## DATA FOR THE TASK
>>>>>
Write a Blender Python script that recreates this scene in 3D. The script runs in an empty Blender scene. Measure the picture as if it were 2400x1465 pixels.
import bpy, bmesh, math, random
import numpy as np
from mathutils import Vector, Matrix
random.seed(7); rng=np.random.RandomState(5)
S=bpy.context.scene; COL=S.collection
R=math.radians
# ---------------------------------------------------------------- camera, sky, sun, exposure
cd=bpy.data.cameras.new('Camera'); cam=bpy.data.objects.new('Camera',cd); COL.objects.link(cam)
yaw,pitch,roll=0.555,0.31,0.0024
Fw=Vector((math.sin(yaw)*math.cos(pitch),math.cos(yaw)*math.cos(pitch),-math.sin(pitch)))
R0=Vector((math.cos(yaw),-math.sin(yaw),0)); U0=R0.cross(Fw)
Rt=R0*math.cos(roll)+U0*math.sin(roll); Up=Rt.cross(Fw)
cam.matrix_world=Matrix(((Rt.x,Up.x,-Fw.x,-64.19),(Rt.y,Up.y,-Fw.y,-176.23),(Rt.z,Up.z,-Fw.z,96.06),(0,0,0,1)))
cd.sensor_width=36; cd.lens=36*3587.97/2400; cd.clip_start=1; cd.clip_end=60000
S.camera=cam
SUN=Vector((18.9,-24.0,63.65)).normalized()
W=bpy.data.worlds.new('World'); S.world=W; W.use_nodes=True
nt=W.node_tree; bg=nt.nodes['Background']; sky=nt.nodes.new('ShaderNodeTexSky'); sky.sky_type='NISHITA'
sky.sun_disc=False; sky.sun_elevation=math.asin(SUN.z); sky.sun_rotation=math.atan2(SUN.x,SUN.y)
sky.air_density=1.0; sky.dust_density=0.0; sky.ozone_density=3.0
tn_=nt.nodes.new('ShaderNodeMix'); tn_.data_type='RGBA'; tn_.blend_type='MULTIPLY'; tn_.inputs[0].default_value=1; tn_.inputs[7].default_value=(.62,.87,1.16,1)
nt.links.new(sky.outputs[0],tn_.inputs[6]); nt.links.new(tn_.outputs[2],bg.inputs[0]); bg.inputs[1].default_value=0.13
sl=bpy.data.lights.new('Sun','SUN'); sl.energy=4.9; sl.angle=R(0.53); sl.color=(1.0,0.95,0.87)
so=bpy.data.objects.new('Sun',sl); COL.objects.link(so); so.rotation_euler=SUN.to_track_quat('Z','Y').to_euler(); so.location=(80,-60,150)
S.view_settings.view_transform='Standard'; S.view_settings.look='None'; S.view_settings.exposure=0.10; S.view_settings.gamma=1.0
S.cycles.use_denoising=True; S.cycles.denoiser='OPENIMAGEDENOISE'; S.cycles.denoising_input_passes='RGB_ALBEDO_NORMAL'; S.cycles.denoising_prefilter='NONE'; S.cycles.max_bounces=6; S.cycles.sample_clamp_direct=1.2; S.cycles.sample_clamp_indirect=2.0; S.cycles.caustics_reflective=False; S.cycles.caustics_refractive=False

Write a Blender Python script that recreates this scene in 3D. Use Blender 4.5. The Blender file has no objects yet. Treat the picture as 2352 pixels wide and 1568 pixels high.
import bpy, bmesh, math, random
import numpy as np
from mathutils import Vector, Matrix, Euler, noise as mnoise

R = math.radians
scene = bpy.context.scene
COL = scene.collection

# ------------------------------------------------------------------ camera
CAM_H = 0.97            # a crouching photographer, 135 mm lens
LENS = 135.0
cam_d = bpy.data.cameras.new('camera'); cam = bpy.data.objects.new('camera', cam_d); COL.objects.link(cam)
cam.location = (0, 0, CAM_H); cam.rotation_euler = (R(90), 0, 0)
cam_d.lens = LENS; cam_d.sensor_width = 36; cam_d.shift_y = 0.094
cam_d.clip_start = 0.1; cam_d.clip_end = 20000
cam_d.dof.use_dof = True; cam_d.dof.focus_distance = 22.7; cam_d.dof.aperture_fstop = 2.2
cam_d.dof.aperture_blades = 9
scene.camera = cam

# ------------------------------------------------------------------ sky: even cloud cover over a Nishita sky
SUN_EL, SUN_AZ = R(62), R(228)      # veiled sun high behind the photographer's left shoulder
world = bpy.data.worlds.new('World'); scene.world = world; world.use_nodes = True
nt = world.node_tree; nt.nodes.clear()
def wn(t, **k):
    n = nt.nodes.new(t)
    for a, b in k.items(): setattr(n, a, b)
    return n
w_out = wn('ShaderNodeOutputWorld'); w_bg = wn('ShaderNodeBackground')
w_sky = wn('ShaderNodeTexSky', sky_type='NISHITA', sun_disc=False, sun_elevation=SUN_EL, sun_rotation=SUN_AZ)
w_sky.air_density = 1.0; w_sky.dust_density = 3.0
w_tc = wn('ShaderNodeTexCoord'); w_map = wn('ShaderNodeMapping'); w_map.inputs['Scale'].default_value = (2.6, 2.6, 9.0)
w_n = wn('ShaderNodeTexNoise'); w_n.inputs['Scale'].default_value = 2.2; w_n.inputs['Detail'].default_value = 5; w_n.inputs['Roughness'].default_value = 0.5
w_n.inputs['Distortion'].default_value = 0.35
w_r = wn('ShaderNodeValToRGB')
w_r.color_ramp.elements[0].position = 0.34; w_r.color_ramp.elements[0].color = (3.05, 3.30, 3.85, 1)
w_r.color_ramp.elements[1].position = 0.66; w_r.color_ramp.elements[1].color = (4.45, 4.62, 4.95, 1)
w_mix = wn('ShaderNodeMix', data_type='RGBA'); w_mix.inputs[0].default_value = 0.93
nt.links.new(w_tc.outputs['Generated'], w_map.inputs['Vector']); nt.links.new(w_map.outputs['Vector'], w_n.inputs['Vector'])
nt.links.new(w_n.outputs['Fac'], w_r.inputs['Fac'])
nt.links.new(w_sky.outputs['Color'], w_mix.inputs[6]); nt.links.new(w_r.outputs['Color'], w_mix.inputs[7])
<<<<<
Each record above should be returned exactly as it appears.

## TASK ANSWER
Write a Blender Python script that recreates this scene in 3D. The script runs in an empty Blender scene. Measure the picture as if it were 2400x1465 pixels.
import bpy, bmesh, math, random
import numpy as np
from mathutils import Vector, Matrix
random.seed(7); rng=np.random.RandomState(5)
S=bpy.context.scene; COL=S.collection
R=math.radians
# ---------------------------------------------------------------- camera, sky, sun, exposure
cd=bpy.data.cameras.new('Camera'); cam=bpy.data.objects.new('Camera',cd); COL.objects.link(cam)
yaw,pitch,roll=0.555,0.31,0.0024
Fw=Vector((math.sin(yaw)*math.cos(pitch),math.cos(yaw)*math.cos(pitch),-math.sin(pitch)))
R0=Vector((math.cos(yaw),-math.sin(yaw),0)); U0=R0.cross(Fw)
Rt=R0*math.cos(roll)+U0*math.sin(roll); Up=Rt.cross(Fw)
cam.matrix_world=Matrix(((Rt.x,Up.x,-Fw.x,-64.19),(Rt.y,Up.y,-Fw.y,-176.23),(Rt.z,Up.z,-Fw.z,96.06),(0,0,0,1)))
cd.sensor_width=36; cd.lens=36*3587.97/2400; cd.clip_start=1; cd.clip_end=60000
S.camera=cam
SUN=Vector((18.9,-24.0,63.65)).normalized()
W=bpy.data.worlds.new('World'); S.world=W; W.use_nodes=True
nt=W.node_tree; bg=nt.nodes['Background']; sky=nt.nodes.new('ShaderNodeTexSky'); sky.sky_type='NISHITA'
sky.sun_disc=False; sky.sun_elevation=math.asin(SUN.z); sky.sun_rotation=math.atan2(SUN.x,SUN.y)
sky.air_density=1.0; sky.dust_density=0.0; sky.ozone_density=3.0
tn_=nt.nodes.new('ShaderNodeMix'); tn_.data_type='RGBA'; tn_.blend_type='MULTIPLY'; tn_.inputs[0].default_value=1; tn_.inputs[7].default_value=(.62,.87,1.16,1)
nt.links.new(sky.outputs[0],tn_.inputs[6]); nt.links.new(tn_.outputs[2],bg.inputs[0]); bg.inputs[1].default_value=0.13
sl=bpy.data.lights.new('Sun','SUN'); sl.energy=4.9; sl.angle=R(0.53); sl.color=(1.0,0.95,0.87)
so=bpy.data.objects.new('Sun',sl); COL.objects.link(so); so.rotation_euler=SUN.to_track_quat('Z','Y').to_euler(); so.location=(80,-60,150)
S.view_settings.view_transform='Standard'; S.view_settings.look='None'; S.view_settings.exposure=0.10; S.view_settings.gamma=1.0
S.cycles.use_denoising=True; S.cycles.denoiser='OPENIMAGEDENOISE'; S.cycles.denoising_input_passes='RGB_ALBEDO_NORMAL'; S.cycles.denoising_prefilter='NONE'; S.cycles.max_bounces=6; S.cycles.sample_clamp_direct=1.2; S.cycles.sample_clamp_indirect=2.0; S.cycles.caustics_reflective=False; S.cycles.caustics_refractive=False

Write a Blender Python script that recreates this scene in 3D. Use Blender 4.5. The Blender file has no objects yet. Treat the picture as 2352 pixels wide and 1568 pixels high.
import bpy, bmesh, math, random
import numpy as np
from mathutils import Vector, Matrix, Euler, noise as mnoise

R = math.radians
scene = bpy.context.scene
COL = scene.collection

# ------------------------------------------------------------------ camera
CAM_H = 0.97            # a crouching photographer, 135 mm lens
LENS = 135.0
cam_d = bpy.data.cameras.new('camera'); cam = bpy.data.objects.new('camera', cam_d); COL.objects.link(cam)
cam.location = (0, 0, CAM_H); cam.rotation_euler = (R(90), 0, 0)
cam_d.lens = LENS; cam_d.sensor_width = 36; cam_d.shift_y = 0.094
cam_d.clip_start = 0.1; cam_d.clip_end = 20000
cam_d.dof.use_dof = True; cam_d.dof.focus_distance = 22.7; cam_d.dof.aperture_fstop = 2.2
cam_d.dof.aperture_blades = 9
scene.camera = cam

# ------------------------------------------------------------------ sky: even cloud cover over a Nishita sky
SUN_EL, SUN_AZ = R(62), R(228)      # veiled sun high behind the photographer's left shoulder
world = bpy.data.worlds.new('World'); scene.world = world; world.use_nodes = True
nt = world.node_tree; nt.nodes.clear()
def wn(t, **k):
    n = nt.nodes.new(t)
    for a, b in k.items(): setattr(n, a, b)
    return n
w_out = wn('ShaderNodeOutputWorld'); w_bg = wn('ShaderNodeBackground')
w_sky = wn('ShaderNodeTexSky', sky_type='NISHITA', sun_disc=False, sun_elevation=SUN_EL, sun_rotation=SUN_AZ)
w_sky.air_density = 1.0; w_sky.dust_density = 3.0
w_tc = wn('ShaderNodeTexCoord'); w_map = wn('ShaderNodeMapping'); w_map.inputs['Scale'].default_value = (2.6, 2.6, 9.0)
w_n = wn('ShaderNodeTexNoise'); w_n.inputs['Scale'].default_value = 2.2; w_n.inputs['Detail'].default_value = 5; w_n.inputs['Roughness'].default_value = 0.5
w_n.inputs['Distortion'].default_value = 0.35
w_r = wn('ShaderNodeValToRGB')
w_r.color_ramp.elements[0].position = 0.34; w_r.color_ramp.elements[0].color = (3.05, 3.30, 3.85, 1)
w_r.color_ramp.elements[1].position = 0.66; w_r.color_ramp.elements[1].color = (4.45, 4.62, 4.95, 1)
w_mix = wn('ShaderNodeMix', data_type='RGBA'); w_mix.inputs[0].default_value = 0.93
nt.links.new(w_tc.outputs['Generated'], w_map.inputs['Vector']); nt.links.new(w_map.outputs['Vector'], w_n.inputs['Vector'])
nt.links.new(w_n.outputs['Fac'], w_r.inputs['Fac'])
nt.links.new(w_sky.outputs['Color'], w_mix.inputs[6]); nt.links.new(w_r.outputs['Color'], w_mix.inputs[7])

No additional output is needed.